For months, President Biden and his surrogates have consistently claimed that their goal in engaging Iran and in any potential re-entry into the Iran nuclear deal — the Joint Comprehensive Plan of Action (JCPOA) — is to create a “longer and stronger” agreement. In truth, it’s been an empty slogan, and whatever hopes that critics of the JCPOA had of President Biden explicitly seeking a fortified agreement may have been dashed when the State Department revealed its intention to willingly consider lifting economic sanctions on the regime.

In other words: the Biden administration could be preparing to squander hard-won leverage over the Iranian regime — without any changes to Iran’s malignant behavior or concrete assurances of its willingness to negotiate with the US over its missile development program, support for terrorism, or gross human rights abuses.
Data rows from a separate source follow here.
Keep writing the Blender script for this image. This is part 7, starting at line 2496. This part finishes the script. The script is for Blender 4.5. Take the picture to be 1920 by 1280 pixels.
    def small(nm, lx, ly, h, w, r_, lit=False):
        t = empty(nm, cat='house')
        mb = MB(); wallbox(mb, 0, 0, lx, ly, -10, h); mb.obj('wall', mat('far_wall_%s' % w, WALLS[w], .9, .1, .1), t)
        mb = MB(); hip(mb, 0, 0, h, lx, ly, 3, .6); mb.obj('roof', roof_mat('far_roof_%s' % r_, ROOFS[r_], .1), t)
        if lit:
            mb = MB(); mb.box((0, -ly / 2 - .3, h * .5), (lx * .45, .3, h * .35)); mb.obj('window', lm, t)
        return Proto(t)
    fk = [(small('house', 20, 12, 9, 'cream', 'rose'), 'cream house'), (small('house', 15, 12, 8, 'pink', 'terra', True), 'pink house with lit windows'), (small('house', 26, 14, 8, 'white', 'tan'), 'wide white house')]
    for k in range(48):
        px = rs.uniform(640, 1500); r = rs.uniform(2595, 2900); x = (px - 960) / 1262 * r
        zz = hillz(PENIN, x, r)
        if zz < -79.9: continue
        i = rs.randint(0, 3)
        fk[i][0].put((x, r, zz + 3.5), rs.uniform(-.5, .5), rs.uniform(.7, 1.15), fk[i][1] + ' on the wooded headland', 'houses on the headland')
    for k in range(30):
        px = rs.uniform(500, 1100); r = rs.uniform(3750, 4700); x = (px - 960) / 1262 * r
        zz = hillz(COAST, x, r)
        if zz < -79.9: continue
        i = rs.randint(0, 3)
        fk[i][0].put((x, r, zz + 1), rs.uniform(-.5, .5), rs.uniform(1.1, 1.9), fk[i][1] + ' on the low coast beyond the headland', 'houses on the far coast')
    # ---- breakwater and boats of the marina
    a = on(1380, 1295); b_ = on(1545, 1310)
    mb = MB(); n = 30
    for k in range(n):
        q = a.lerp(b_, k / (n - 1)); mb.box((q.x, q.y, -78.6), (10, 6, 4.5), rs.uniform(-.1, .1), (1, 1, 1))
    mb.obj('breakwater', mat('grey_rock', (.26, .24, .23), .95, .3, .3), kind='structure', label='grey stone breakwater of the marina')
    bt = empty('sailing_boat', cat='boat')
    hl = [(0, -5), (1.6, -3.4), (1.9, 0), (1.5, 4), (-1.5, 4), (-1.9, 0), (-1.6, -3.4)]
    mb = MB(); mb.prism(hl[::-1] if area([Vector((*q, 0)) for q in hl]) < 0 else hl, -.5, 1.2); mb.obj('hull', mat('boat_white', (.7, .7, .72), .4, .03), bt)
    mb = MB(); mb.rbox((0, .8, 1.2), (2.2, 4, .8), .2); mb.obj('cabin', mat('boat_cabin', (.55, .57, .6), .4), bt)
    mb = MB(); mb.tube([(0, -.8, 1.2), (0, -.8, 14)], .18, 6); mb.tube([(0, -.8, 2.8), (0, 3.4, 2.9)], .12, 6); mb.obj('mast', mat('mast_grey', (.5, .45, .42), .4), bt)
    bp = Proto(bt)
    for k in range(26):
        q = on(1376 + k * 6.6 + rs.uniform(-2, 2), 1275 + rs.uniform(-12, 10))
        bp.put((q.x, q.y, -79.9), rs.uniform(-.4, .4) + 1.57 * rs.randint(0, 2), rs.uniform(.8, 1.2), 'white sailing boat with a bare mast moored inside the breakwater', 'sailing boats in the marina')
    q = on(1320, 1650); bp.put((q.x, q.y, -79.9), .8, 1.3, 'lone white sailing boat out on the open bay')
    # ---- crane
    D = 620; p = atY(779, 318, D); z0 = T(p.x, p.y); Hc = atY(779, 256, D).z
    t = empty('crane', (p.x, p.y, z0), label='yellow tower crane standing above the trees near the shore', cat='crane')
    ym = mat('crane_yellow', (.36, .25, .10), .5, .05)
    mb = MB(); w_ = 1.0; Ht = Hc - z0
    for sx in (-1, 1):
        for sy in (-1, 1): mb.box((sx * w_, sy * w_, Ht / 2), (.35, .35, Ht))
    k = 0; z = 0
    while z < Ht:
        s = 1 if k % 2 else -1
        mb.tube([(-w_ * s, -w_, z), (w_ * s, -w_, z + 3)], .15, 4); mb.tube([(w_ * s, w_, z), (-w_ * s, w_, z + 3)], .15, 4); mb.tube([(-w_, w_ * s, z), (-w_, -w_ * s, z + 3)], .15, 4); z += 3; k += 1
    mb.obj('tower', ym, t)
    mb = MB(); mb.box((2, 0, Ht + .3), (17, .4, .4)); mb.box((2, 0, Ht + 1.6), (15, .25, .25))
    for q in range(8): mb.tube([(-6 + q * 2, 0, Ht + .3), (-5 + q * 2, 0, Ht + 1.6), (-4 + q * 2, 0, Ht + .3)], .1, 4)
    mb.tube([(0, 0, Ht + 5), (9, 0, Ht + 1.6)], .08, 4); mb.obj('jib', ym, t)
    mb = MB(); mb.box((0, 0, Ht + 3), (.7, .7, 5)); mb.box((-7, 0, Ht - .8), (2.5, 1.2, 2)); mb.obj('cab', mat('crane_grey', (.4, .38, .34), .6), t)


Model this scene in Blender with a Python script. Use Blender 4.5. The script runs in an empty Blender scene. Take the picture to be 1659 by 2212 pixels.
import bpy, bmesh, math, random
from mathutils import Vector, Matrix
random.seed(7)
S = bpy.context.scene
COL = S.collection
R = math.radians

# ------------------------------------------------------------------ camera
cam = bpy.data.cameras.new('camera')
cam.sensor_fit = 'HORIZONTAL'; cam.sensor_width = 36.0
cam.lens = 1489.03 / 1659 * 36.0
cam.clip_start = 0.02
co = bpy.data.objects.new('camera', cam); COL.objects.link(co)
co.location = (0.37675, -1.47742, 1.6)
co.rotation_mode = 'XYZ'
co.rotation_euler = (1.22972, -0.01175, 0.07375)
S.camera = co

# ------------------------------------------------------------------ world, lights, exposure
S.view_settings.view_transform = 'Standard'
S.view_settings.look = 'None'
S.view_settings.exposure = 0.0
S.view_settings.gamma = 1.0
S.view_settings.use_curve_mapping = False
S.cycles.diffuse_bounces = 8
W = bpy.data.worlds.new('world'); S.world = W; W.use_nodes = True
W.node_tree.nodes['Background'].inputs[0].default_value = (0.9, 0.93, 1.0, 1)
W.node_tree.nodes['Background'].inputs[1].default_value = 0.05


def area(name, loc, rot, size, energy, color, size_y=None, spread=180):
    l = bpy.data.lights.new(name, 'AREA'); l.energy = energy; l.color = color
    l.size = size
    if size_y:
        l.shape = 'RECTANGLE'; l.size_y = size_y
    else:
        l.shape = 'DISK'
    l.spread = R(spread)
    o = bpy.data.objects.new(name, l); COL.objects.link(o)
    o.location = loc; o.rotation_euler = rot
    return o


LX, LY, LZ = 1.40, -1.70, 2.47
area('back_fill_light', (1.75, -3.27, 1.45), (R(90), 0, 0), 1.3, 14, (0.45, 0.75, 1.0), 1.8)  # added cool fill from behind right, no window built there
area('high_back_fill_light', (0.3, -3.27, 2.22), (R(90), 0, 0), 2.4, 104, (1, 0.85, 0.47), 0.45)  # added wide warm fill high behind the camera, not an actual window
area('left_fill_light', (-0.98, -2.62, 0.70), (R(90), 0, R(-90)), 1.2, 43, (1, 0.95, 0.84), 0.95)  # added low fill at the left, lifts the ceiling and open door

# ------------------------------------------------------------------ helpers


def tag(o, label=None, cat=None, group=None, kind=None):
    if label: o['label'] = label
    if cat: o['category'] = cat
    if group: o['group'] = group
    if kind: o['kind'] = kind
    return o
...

In fact, the only diplomatic route to achieve additional JCPOA measures would be to use the additional leverage that has accumulated since the US withdrew from the JCPOA in 2018.

Providing sanctions relief would deal a significant blow to US national security interests and those of our allies in the region, who are routinely threatened or actively under attack by the regime in Tehran and its proxy forces. And it would provide a clear choice for Congressional Democrats who opposed the JCPOA but were willing to allow the new president the opportunity to build his team and his strategy. Now they know the White House’s strategy, and must decide if they will support it.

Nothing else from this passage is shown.